>> START

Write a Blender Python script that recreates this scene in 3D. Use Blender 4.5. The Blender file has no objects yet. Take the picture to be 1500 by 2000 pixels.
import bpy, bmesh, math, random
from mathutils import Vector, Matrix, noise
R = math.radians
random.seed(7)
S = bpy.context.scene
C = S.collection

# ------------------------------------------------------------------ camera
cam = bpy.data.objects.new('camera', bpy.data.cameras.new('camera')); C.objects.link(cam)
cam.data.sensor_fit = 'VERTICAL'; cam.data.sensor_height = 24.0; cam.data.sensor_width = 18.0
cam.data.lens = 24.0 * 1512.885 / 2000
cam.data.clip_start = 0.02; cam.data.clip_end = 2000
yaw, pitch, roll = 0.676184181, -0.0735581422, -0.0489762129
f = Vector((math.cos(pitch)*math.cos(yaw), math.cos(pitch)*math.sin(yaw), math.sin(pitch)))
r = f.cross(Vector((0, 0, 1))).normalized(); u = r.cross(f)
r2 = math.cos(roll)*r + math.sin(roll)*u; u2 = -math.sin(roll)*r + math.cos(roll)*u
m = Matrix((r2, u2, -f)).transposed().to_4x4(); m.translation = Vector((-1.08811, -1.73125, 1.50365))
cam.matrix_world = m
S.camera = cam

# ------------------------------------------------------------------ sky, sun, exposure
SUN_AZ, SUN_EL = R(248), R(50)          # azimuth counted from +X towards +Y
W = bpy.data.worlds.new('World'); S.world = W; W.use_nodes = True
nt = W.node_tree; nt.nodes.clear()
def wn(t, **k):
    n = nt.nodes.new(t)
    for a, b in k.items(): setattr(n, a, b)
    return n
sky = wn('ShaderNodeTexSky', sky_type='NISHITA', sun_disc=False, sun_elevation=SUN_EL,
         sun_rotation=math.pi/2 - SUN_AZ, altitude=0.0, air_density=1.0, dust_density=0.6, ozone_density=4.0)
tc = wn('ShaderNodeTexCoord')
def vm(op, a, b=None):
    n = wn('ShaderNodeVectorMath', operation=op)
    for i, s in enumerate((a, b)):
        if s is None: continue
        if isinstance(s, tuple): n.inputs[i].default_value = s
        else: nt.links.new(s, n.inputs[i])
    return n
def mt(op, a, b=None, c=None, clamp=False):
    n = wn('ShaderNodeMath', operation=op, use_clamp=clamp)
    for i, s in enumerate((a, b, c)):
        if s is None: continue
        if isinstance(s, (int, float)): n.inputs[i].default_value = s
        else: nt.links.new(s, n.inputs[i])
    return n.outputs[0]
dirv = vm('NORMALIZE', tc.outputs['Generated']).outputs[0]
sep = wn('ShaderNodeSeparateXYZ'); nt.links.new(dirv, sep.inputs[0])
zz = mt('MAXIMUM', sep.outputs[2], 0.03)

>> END

Point out every line holding the string "objects" and copy it.

FINISHED TASK:
Write a Blender Python script that recreates this scene in 3D. Use Blender 4.5. The Blender file has no objects yet. Take the picture to be 1500 by 2000 pixels.
cam = bpy.data.objects.new('camera', bpy.data.cameras.new('camera')); C.objects.link(cam)